> **WHAT IS BEING ASKED**
Print the listing below exactly.

---

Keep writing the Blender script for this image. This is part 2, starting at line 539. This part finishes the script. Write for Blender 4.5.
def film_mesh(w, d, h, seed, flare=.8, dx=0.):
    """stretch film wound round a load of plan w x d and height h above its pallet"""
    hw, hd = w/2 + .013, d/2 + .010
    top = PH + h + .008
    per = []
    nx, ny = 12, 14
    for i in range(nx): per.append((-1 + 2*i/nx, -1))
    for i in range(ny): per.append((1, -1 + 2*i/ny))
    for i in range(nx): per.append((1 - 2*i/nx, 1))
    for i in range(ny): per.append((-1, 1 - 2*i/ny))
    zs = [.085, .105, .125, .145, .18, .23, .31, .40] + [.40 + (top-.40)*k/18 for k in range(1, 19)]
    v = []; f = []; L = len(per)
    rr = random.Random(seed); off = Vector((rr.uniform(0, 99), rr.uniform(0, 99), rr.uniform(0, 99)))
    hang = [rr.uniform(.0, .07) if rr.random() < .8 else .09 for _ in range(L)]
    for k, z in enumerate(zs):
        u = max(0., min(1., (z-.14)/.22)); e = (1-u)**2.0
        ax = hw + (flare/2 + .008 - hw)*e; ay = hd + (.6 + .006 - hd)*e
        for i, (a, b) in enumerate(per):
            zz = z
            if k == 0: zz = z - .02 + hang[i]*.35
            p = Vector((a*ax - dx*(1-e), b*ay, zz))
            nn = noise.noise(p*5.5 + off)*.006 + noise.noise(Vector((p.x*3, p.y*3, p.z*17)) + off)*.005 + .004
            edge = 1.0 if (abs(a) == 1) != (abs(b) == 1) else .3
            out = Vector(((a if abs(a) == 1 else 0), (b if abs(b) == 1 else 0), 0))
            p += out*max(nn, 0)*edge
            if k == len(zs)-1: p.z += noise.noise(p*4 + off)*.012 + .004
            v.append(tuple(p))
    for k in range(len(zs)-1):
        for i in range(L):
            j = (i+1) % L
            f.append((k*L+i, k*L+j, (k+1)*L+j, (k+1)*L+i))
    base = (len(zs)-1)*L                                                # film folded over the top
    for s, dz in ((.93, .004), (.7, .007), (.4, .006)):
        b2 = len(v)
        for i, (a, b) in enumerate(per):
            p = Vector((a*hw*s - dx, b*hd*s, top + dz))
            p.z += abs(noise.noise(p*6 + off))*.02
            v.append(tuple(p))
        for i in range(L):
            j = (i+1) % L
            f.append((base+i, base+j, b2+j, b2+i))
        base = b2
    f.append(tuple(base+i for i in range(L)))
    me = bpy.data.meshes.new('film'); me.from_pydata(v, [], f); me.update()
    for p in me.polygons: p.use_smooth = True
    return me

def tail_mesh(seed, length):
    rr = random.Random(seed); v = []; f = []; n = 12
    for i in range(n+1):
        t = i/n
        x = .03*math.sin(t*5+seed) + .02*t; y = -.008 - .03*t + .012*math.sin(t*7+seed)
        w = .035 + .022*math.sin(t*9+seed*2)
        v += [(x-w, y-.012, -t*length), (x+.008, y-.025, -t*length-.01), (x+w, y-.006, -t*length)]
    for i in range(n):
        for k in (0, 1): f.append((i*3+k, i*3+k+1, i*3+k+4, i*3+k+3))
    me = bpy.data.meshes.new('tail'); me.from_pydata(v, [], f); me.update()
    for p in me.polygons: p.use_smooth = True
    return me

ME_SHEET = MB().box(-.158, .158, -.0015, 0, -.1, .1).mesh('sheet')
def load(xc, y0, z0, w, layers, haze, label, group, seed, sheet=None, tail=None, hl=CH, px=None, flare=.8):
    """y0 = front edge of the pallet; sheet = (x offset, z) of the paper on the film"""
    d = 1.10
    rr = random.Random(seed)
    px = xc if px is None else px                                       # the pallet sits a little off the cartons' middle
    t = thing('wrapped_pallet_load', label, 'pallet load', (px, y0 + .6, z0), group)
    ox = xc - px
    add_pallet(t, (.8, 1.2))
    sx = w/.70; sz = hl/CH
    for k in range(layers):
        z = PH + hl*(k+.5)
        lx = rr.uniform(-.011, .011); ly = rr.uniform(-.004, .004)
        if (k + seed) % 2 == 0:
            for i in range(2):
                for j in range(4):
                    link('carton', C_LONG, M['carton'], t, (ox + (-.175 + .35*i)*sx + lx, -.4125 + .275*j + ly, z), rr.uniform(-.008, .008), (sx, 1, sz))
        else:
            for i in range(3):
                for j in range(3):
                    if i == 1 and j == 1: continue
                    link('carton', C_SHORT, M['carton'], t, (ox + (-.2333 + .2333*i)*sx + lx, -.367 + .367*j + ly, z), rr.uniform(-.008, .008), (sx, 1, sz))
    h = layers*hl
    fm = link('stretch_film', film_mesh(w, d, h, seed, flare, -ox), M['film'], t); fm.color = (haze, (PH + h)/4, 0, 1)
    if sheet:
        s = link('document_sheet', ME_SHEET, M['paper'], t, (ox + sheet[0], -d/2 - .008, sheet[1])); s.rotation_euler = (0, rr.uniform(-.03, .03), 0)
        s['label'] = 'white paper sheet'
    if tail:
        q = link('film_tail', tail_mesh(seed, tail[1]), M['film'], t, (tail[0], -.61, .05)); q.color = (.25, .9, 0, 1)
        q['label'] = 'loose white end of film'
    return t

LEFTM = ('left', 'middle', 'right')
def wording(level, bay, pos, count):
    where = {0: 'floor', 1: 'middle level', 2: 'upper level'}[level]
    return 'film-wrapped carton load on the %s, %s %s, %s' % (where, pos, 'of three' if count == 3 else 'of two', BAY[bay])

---

> **COMPLETE ANSWER**
Keep writing the Blender script for this image. This is part 2, starting at line 539. This part finishes the script. Write for Blender 4.5.
def film_mesh(w, d, h, seed, flare=.8, dx=0.):
    """stretch film wound round a load of plan w x d and height h above its pallet"""
    hw, hd = w/2 + .013, d/2 + .010
    top = PH + h + .008
    per = []
    nx, ny = 12, 14
    for i in range(nx): per.append((-1 + 2*i/nx, -1))
    for i in range(ny): per.append((1, -1 + 2*i/ny))
    for i in range(nx): per.append((1 - 2*i/nx, 1))
    for i in range(ny): per.append((-1, 1 - 2*i/ny))
    zs = [.085, .105, .125, .145, .18, .23, .31, .40] + [.40 + (top-.40)*k/18 for k in range(1, 19)]
    v = []; f = []; L = len(per)
    rr = random.Random(seed); off = Vector((rr.uniform(0, 99), rr.uniform(0, 99), rr.uniform(0, 99)))
    hang = [rr.uniform(.0, .07) if rr.random() < .8 else .09 for _ in range(L)]
    for k, z in enumerate(zs):
        u = max(0., min(1., (z-.14)/.22)); e = (1-u)**2.0
        ax = hw + (flare/2 + .008 - hw)*e; ay = hd + (.6 + .006 - hd)*e
        for i, (a, b) in enumerate(per):
            zz = z
            if k == 0: zz = z - .02 + hang[i]*.35
            p = Vector((a*ax - dx*(1-e), b*ay, zz))
            nn = noise.noise(p*5.5 + off)*.006 + noise.noise(Vector((p.x*3, p.y*3, p.z*17)) + off)*.005 + .004
            edge = 1.0 if (abs(a) == 1) != (abs(b) == 1) else .3
            out = Vector(((a if abs(a) == 1 else 0), (b if abs(b) == 1 else 0), 0))
            p += out*max(nn, 0)*edge
            if k == len(zs)-1: p.z += noise.noise(p*4 + off)*.012 + .004
            v.append(tuple(p))
    for k in range(len(zs)-1):
        for i in range(L):
            j = (i+1) % L
            f.append((k*L+i, k*L+j, (k+1)*L+j, (k+1)*L+i))
    base = (len(zs)-1)*L                                                # film folded over the top
    for s, dz in ((.93, .004), (.7, .007), (.4, .006)):
        b2 = len(v)
        for i, (a, b) in enumerate(per):
            p = Vector((a*hw*s - dx, b*hd*s, top + dz))
            p.z += abs(noise.noise(p*6 + off))*.02
            v.append(tuple(p))
        for i in range(L):
            j = (i+1) % L
            f.append((base+i, base+j, b2+j, b2+i))
        base = b2
    f.append(tuple(base+i for i in range(L)))
    me = bpy.data.meshes.new('film'); me.from_pydata(v, [], f); me.update()
    for p in me.polygons: p.use_smooth = True
    return me

def tail_mesh(seed, length):
    rr = random.Random(seed); v = []; f = []; n = 12
    for i in range(n+1):
        t = i/n
        x = .03*math.sin(t*5+seed) + .02*t; y = -.008 - .03*t + .012*math.sin(t*7+seed)
        w = .035 + .022*math.sin(t*9+seed*2)
        v += [(x-w, y-.012, -t*length), (x+.008, y-.025, -t*length-.01), (x+w, y-.006, -t*length)]
    for i in range(n):
        for k in (0, 1): f.append((i*3+k, i*3+k+1, i*3+k+4, i*3+k+3))
    me = bpy.data.meshes.new('tail'); me.from_pydata(v, [], f); me.update()
    for p in me.polygons: p.use_smooth = True
    return me

ME_SHEET = MB().box(-.158, .158, -.0015, 0, -.1, .1).mesh('sheet')
def load(xc, y0, z0, w, layers, haze, label, group, seed, sheet=None, tail=None, hl=CH, px=None, flare=.8):
    """y0 = front edge of the pallet; sheet = (x offset, z) of the paper on the film"""
    d = 1.10
    rr = random.Random(seed)
    px = xc if px is None else px                                       # the pallet sits a little off the cartons' middle
    t = thing('wrapped_pallet_load', label, 'pallet load', (px, y0 + .6, z0), group)
    ox = xc - px
    add_pallet(t, (.8, 1.2))
    sx = w/.70; sz = hl/CH
    for k in range(layers):
        z = PH + hl*(k+.5)
        lx = rr.uniform(-.011, .011); ly = rr.uniform(-.004, .004)
        if (k + seed) % 2 == 0:
            for i in range(2):
                for j in range(4):
                    link('carton', C_LONG, M['carton'], t, (ox + (-.175 + .35*i)*sx + lx, -.4125 + .275*j + ly, z), rr.uniform(-.008, .008), (sx, 1, sz))
        else:
            for i in range(3):
                for j in range(3):
                    if i == 1 and j == 1: continue
                    link('carton', C_SHORT, M['carton'], t, (ox + (-.2333 + .2333*i)*sx + lx, -.367 + .367*j + ly, z), rr.uniform(-.008, .008), (sx, 1, sz))
    h = layers*hl
    fm = link('stretch_film', film_mesh(w, d, h, seed, flare, -ox), M['film'], t); fm.color = (haze, (PH + h)/4, 0, 1)
    if sheet:
        s = link('document_sheet', ME_SHEET, M['paper'], t, (ox + sheet[0], -d/2 - .008, sheet[1])); s.rotation_euler = (0, rr.uniform(-.03, .03), 0)
        s['label'] = 'white paper sheet'
    if tail:
        q = link('film_tail', tail_mesh(seed, tail[1]), M['film'], t, (tail[0], -.61, .05)); q.color = (.25, .9, 0, 1)
        q['label'] = 'loose white end of film'
    return t

LEFTM = ('left', 'middle', 'right')
def wording(level, bay, pos, count):
    where = {0: 'floor', 1: 'middle level', 2: 'upper level'}[level]
    return 'film-wrapped carton load on the %s, %s %s, %s' % (where, pos, 'of three' if count == 3 else 'of two', BAY[bay])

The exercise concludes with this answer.